The tricky question is knowing whether you actually need the extra range and precision of a double. In some cases it is obvious that you need it. In others it is not so obvious. For instance if you are doing calculations such as inverting a matrix or calculating a standard deviation, the extra precision may be critical. On the other hand, in some cases not even double is going to give you enough precision. (And beware of the trap of expecting float and double to give you an exact representation. They won't and they can't!)
There is a branch of mathematics called Numerical Analysis that deals with the effects of rounding error, etc in practical numerical calculations. It used to be a standard part of computer science courses ... back in the 1970's.
Deciding between Double versus Float
For the Double versus Float case, the issues of precision and range are the same as for double versus float, but the relative performance measures will be slightly different.
A Double (on a 32 bit machine) typically takes 16 bytes + 4 bytes for the reference, compared with 12 + 4 bytes for a Float. Compare this to 8 bytes versus 4 bytes for the double versus float case. So the ratio is 5 to 4 versus 2 to 1.
Arithmetic involving Double and Float typically involves dereferencing the pointer and creating a new object to hold the result (depending on the circumstances). These extra overheads also affect the ratios in favor of the Double case.
Correctness
Having said all that, the most important thing is correctness, and this typically means getting the most accurate answer. And even if accuracy is not critical, it is usually not wrong to be "too accurate". So, the simple "rule of thumb" is to use double in preference to float, UNLESS there is an overriding performance requirement, AND you have solid evidence that using float will make a difference with respect to that requirement.
A double is an IEEE754 double-precision floating point number, similar to a float but with a larger range and precision.
IEEE754 single precision numbers have 32 bits (1 sign, 8 exponent and 23 mantissa bits) while double precision numbers have 64 bits (1 sign, 11 exponent and 52 mantissa bits).
A Double in Java is the class version of the double basic type - you can use doubles but, if you want to do something with them that requires them to be an object (such as put them in a collection), you'll need to box them up in a Double object.
I'm extremely new to Java and just wanted to confirm what Double is? Is it similar to Float or Int? Any help would be appreciated. I also sometimes see the uppercase Double and other times the lower case double. If someone could clarify what this means that'd be great!

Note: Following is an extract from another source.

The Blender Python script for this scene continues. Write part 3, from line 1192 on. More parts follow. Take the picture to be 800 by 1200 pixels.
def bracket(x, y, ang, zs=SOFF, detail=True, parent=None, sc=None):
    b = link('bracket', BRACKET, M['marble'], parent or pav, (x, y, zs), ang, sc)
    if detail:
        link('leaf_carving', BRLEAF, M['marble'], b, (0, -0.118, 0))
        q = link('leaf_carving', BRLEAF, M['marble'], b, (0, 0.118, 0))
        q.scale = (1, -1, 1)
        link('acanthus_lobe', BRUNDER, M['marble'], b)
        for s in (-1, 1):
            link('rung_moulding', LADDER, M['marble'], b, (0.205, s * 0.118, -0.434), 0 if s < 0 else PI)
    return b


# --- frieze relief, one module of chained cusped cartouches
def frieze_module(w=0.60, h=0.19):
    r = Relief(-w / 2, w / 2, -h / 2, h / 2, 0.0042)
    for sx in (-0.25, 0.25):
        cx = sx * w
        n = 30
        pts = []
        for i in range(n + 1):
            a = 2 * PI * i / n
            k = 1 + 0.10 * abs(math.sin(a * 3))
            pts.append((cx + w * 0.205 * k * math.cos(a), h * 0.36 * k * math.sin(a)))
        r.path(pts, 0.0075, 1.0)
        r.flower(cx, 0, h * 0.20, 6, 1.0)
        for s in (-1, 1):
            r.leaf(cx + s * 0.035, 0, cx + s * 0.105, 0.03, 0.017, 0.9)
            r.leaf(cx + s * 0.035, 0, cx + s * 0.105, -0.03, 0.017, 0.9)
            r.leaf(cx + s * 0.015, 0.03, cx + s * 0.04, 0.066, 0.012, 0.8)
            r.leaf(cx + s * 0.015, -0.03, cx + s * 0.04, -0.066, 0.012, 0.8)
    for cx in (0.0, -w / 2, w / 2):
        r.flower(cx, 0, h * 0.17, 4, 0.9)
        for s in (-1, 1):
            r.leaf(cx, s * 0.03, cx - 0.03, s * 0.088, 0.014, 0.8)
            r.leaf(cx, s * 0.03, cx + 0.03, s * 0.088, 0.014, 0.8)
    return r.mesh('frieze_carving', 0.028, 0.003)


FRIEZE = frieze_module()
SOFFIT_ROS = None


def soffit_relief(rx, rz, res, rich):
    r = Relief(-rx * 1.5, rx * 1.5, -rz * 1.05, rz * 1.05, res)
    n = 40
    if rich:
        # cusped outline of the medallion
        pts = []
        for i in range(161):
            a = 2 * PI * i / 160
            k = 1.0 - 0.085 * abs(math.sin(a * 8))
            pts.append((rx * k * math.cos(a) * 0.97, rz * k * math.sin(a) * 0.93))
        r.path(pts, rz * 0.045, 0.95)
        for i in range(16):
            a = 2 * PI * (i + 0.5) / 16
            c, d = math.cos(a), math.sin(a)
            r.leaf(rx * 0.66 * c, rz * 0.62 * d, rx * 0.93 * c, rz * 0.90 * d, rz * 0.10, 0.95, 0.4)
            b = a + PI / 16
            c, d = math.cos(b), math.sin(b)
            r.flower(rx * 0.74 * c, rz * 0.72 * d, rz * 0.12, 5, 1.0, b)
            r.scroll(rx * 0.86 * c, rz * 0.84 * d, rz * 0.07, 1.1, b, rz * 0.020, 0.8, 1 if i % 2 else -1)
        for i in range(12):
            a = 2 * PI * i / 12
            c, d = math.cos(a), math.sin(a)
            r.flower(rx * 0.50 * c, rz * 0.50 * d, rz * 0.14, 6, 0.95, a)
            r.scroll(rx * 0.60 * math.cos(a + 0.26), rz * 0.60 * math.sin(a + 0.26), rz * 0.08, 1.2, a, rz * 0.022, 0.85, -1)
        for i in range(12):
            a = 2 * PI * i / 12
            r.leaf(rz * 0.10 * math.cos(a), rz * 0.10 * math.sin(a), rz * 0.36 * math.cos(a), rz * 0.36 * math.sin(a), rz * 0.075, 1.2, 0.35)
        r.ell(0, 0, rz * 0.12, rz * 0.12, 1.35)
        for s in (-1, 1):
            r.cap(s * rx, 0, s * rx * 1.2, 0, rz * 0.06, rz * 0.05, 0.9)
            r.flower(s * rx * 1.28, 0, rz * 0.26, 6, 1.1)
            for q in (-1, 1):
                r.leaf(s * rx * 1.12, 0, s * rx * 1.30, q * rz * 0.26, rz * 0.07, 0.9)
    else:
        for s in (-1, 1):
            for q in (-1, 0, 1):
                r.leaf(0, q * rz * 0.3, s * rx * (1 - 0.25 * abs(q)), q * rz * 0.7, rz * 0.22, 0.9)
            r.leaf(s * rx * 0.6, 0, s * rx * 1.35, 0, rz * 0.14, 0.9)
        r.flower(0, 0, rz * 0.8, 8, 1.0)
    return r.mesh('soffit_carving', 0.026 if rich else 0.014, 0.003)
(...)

Double is a wrapper class,
The Double class wraps a value of the
primitive type double in an object. An
object of type Double contains a
single field whose type is double.
In addition, this class provides
several methods for converting a
double to a String and a String to a
double, as well as other constants and
methods useful when dealing with a
double.
The double data type,
The double data type is a
double-precision 64-bit IEEE 754
floating point. Its range of values is
4.94065645841246544e-324d to 1.79769313486231570e+308d (positive or negative).
For decimal values, this data type is
generally the default choice. As
mentioned above, this data type should
never be used for precise values, such
as currency.
Check each datatype with their ranges : Java's Primitive Data Types.
Important Note : If you'r thinking to use double for precise values, you need to re-think before using it. Java Traps: double
In a comment on #paxdiablo's answer, you asked:
"So basically, is it better to use Double than Float?"
That is a complicated question. I will deal with it in two parts
Deciding between double versus float
On the one hand, a double occupies 8 bytes versus 4 bytes for a float. If you have many of them, this may be significant, though it may also have no impact. (Consider the case where the values are in fields or local variables on a 64bit machine, and the JVM aligns them on 64 bit boundaries.) Additionally, floating point arithmetic with double values is typically slower than with float values ... though once again this is hardware dependent.
On the other hand, a double can represent larger (and smaller) numbers than a float and can represent them with more than twice the precision. For the details, refer to Wikipedia.
The tricky question is knowing whether you actually need the extra range and precision of a double. In some cases it is obvious that you need it. In others it is not so obvious. For instance if you are doing calculations such as inverting a matrix or calculating a standard deviation, the extra precision may be critical. On the other hand, in some cases not even double is going to give you enough precision. (And beware of the trap of expecting float and double to give you an exact representation. They won't and they can't!)
There is a branch of mathematics called Numerical Analysis that deals with the effects of rounding error, etc in practical numerical calculations. It used to be a standard part of computer science courses ... back in the 1970's.
Deciding between Double versus Float
For the Double versus Float case, the issues of precision and range are the same as for double versus float, but the relative performance measures will be slightly different.
A Double (on a 32 bit machine) typically takes 16 bytes + 4 bytes for the reference, compared with 12 + 4 bytes for a Float. Compare this to 8 bytes versus 4 bytes for the double versus float case. So the ratio is 5 to 4 versus 2 to 1.
Arithmetic involving Double and Float typically involves dereferencing the pointer and creating a new object to hold the result (depending on the circumstances). These extra overheads also affect the ratios in favor of the Double case.
Correctness
Having said all that, the most important thing is correctness, and this typically means getting the most accurate answer. And even if accuracy is not critical, it is usually not wrong to be "too accurate". So, the simple "rule of thumb" is to use double in preference to float, UNLESS there is an overriding performance requirement, AND you have solid evidence that using float will make a difference with respect to that requirement.
A double is an IEEE754 double-precision floating point number, similar to a float but with a larger range and precision.
IEEE754 single precision numbers have 32 bits (1 sign, 8 exponent and 23 mantissa bits) while double precision numbers have 64 bits (1 sign, 11 exponent and 52 mantissa bits).
A Double in Java is the class version of the double basic type - you can use doubles but, if you want to do something with them that requires them to be an object (such as put them in a collection), you'll need to box them up in a Double object.